Pace alum Mohamed Merzouk's new app is hoping to revolutionize the way New Yorkers order food.
Pace alum Mohamed Merzouk's new app is hoping to revolutionize the way New Yorkers order food. Photo Credit: Contributed

NEW YORK -- Hungry, crunched for time, but don't want to spend a fortune? It's the plight of the urban professional. However, according to Pace alum Mohamed Merzouk, grabbing a meal doesn’t have to require a tradeoff. Thanks to Merzouk, a new app is saving New Yorkers time and money, all while helping the environment.

Algerian by birth, Merzouk received his bachelor’s degree from Ehec Algiers before moving to the United States six years ago. After briefly attending school in Virginia, he fell in love with New York, enrolled in Pace's Lubin School of Business and began working towards his M.S. in Investment Management.
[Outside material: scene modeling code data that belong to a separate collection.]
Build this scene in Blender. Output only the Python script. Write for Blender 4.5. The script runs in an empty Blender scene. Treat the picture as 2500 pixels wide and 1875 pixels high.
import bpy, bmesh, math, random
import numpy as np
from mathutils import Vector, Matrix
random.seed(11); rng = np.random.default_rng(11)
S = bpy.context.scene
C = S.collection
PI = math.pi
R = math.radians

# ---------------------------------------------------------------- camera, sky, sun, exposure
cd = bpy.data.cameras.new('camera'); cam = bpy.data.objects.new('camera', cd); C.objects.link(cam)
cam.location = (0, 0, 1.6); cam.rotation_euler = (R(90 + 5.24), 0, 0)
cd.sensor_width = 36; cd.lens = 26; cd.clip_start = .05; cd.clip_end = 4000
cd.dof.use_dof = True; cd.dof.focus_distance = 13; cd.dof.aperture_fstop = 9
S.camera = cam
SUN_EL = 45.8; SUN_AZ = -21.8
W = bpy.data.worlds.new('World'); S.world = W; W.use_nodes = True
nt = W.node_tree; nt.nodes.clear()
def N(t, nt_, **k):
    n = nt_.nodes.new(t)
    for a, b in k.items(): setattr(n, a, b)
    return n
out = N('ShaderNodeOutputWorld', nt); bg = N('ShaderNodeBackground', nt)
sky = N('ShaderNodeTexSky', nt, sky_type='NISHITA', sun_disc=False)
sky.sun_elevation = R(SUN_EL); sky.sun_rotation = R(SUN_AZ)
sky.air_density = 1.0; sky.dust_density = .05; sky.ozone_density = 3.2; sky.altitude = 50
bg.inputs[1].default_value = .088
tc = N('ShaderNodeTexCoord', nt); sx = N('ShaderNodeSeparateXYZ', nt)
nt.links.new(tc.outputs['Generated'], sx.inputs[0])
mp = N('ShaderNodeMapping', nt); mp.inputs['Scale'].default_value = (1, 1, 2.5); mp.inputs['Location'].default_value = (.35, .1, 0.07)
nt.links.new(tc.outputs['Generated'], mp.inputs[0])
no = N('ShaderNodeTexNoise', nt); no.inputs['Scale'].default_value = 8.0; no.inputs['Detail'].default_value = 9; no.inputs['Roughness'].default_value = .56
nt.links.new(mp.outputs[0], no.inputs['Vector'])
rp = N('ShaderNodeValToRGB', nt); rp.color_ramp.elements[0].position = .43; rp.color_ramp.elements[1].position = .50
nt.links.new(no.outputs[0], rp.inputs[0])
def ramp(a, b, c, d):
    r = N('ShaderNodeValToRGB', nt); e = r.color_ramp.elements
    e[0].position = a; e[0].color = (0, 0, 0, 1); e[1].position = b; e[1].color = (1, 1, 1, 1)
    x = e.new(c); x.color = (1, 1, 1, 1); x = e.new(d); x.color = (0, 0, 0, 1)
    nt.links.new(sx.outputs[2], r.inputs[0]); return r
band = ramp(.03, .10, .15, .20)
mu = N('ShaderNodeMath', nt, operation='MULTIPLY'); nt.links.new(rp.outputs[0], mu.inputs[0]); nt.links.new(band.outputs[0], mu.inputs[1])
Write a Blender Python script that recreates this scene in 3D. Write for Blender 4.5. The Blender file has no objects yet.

It was while studying at Pace that Merzouk noticed America's shocking food waste.

"About 40 percent of food produced for human consumption goes to waste in the United States," said Merzouk. "Most of the waste occurs when the food doesn’t meet the standards of grocery stores, or because restaurants do not sell their entire inventory due to unmet demands." This reality, and Merzouk's own food ordering experiences, left him searching for answers.

"I often spent my lunch breaks ordering takeout, which had become a bit of a burden," he said. "Despite ordering from the same places, often at off times, I never received a discount. 'This isn’t right,' I thought. There are times of the day when restaurants are slow, and if we apply the laws of supply and demand, prices should be lower," he said. 

Merzouk's solution to the problem is his new app, Gebni. Modeled off the concept of happy hour, in which bars offer discounted prices to boost sales during known downtimes, app users order food at demand-adjusted prices. As a result, restaurants boost sales during slow times and save customers money. By fielding requests days or weeks in advance -- Gebni knows you always celebrate Taco Tuesday -- restaurants have a more accurate idea of order volume, thus reducing waste in the kitchen.

"Customers love the idea, because everyone needs to order food and everyone loves to save money," said Merzouk. "Savvy restaurants have been very receptive because they know business requires a dynamic pricing structure to fill in demand's peaks and valleys."

Gebni is currently alpha testing, but is set to launch early this fall in partnership with 60 to 80 restaurants in Manhattan's East Village and Financial District, two popular locations for fund-conscious Pace and NYU students.